Bryan wrote:
Basically, im getting strange characters in some applications when I try to
type a uk pound symbol. I can type it at the command line okay, but trying
it in 'vi' or 'nano' produces strange characters.
Typically display problems are caused by the terminal emulator using a
different character set to the character set that the shell and other
applications believe they are using. This seems to happen most often
with people using terminal emulators on windows which default to
iso-8859-1 (or something close to that) but it can happen on anything.
The information you've given eliminates some of the possibilities, but
there's not enough to be definitive. If you run "locale" on the systems
do you see lots of "en_GB.UTF8" or "en_US.UTF8" stuff -- you should do,
that's the default (and it's what I would expect; you might want to run
system-config-language on the RHEL5 box). If you don't then I suspect
a rogue .bash_profile or similar is messing with you. Have you also
check the rc files for vim and nano?
Next, type echo -e '\xc2\xa3' that's UTF-8 for a sterling symbol.

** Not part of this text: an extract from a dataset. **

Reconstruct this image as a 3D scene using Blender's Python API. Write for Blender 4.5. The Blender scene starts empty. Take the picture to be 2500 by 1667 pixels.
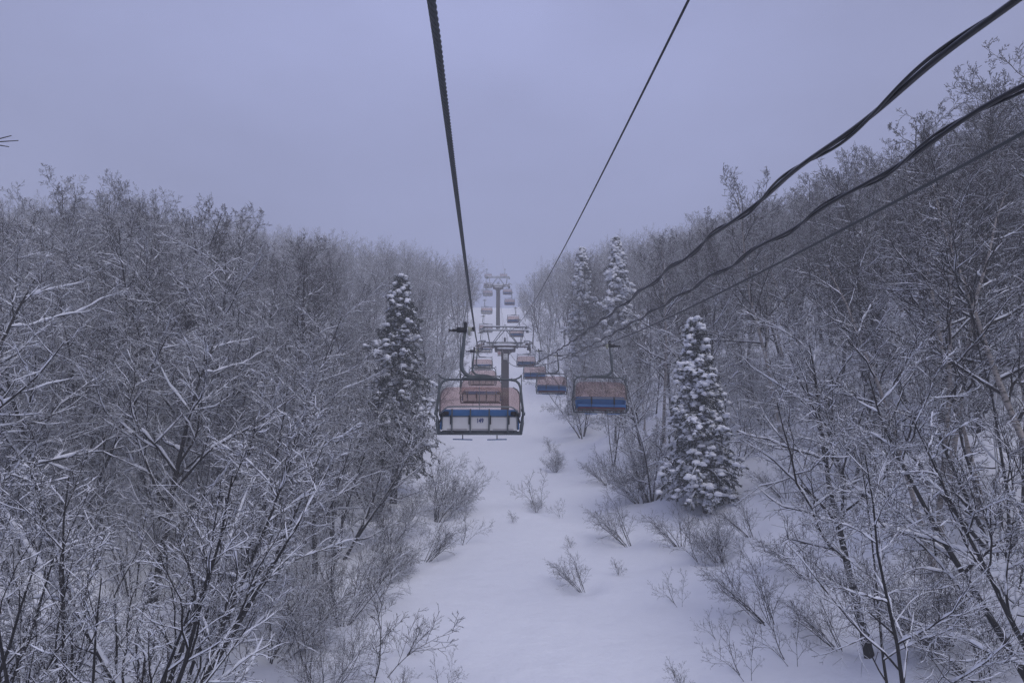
import bpy, math, random
import numpy as np
from mathutils import Vector, Matrix, Euler

random.seed(7)
rng = np.random.default_rng(11)
scene = bpy.context.scene
COL = scene.collection
R = math.radians

# ------------------------------------------------------------------ object helpers
def tag(o, label=None, cat=None, group=None, kind=None):
    if label: o['label'] = label
    if cat: o['category'] = cat
    if group: o['group'] = group
    if kind: o['kind'] = kind
    return o

def empty(name, loc=(0, 0, 0), rz=0.0):
    o = bpy.data.objects.new(name, None)
    COL.objects.link(o)
    o.location = loc
    o.rotation_euler = (0, 0, rz)
    o.empty_display_size = 0.3
    return o

def children_of(o):
    return [c for c in bpy.data.objects if c.parent is o]

def copy_tree(o, parent=None):
    c = o.copy()
    COL.objects.link(c)
    if parent is not None:
        c.parent = parent
    for ch in o.children:
        copy_tree(ch, c)
    return c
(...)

If it's not then typically is capital-a-circumflex and a sterling symbol
because that's what those characters are if you're talking ISO-8859-1
(or similar).
Finally create a new file with vim/nano and put a single sterling symbol
in it and save it to a file. "od -tx1" on that file should show
0000000 c2 a3 0a
0000003
which, again, is UTF-8 for the sterling symbol. If the file does
contain that and it displays OK when you cat it, then vi/nano are
messing you about. If the file contains something else it'll be
interesting to know what because the terminal emulator is messing you about.
Personally, I suspect that someone has been messing with the rc files
for vi and nano -- on my machine, the first three lines of /etc/vimrc
have stuff to do with UTF8 and /etc/nanorc doesn't exist.
Hope that gives you something to go on.